With the last national elections in Zimbabwe, the international world caught just a glimpse of the chaos going on there. That was only a glimpse, we weren't even there. In the months since the chaotic events, we've seen repeated attempts to appease the situation, with no avail. Doing my daily news check on a list of my favorite previous and current residences (Zim, Pak, USA, France) I found a list of quotes by the present (and only) president of Zimbabwe, Robert Mugage.

“It may be necessary to use methods other than constitutional ones…”

“People are free to campaign and they will be free to vote. There won't be any soldiers, you know, at the queues. Anyone who has the right to vote is free to go and cast his vote anywhere in his own area, in his own constituency…”

“The only white man you can trust is a dead white man…The white man is not indigenous to Africa. Africa is for Africans. Zimbabwe is for Zimbabweans…”

“We pride ourselves as being top, really, on the African ladder... We feel that we have actually been advancing rather than going backwards…”

“Our economy is a hundred times better, than the average African economy. Outside South Africa, what country is [as good as] Zimbabwe?...What is lacking now are goods on the shelves - that is all…”

“So, Blair keep your England, and let me keep my Zimbabwe…”

“When they criticise the government when it tries to prevent violence and punish perpetrators of that violence we take the position that they can go hang…”

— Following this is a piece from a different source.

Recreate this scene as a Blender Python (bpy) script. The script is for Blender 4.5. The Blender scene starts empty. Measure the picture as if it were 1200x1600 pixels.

The Zimbabwean government is defiant, obstinate towards and with Western influences, state media openly blames sanctions for their economic deterioration, and they openly call world leaders crass and unkind names. But we're going to pray. That's what the churches in Zimbabwe and others around the world are doing; across denominations and political differences, we're praying for change, and we're praying for hearts to be changed in the horrific mess of the last 8 years. That's what you can do, that's what I do. The possibility of changing the world, truly does exist.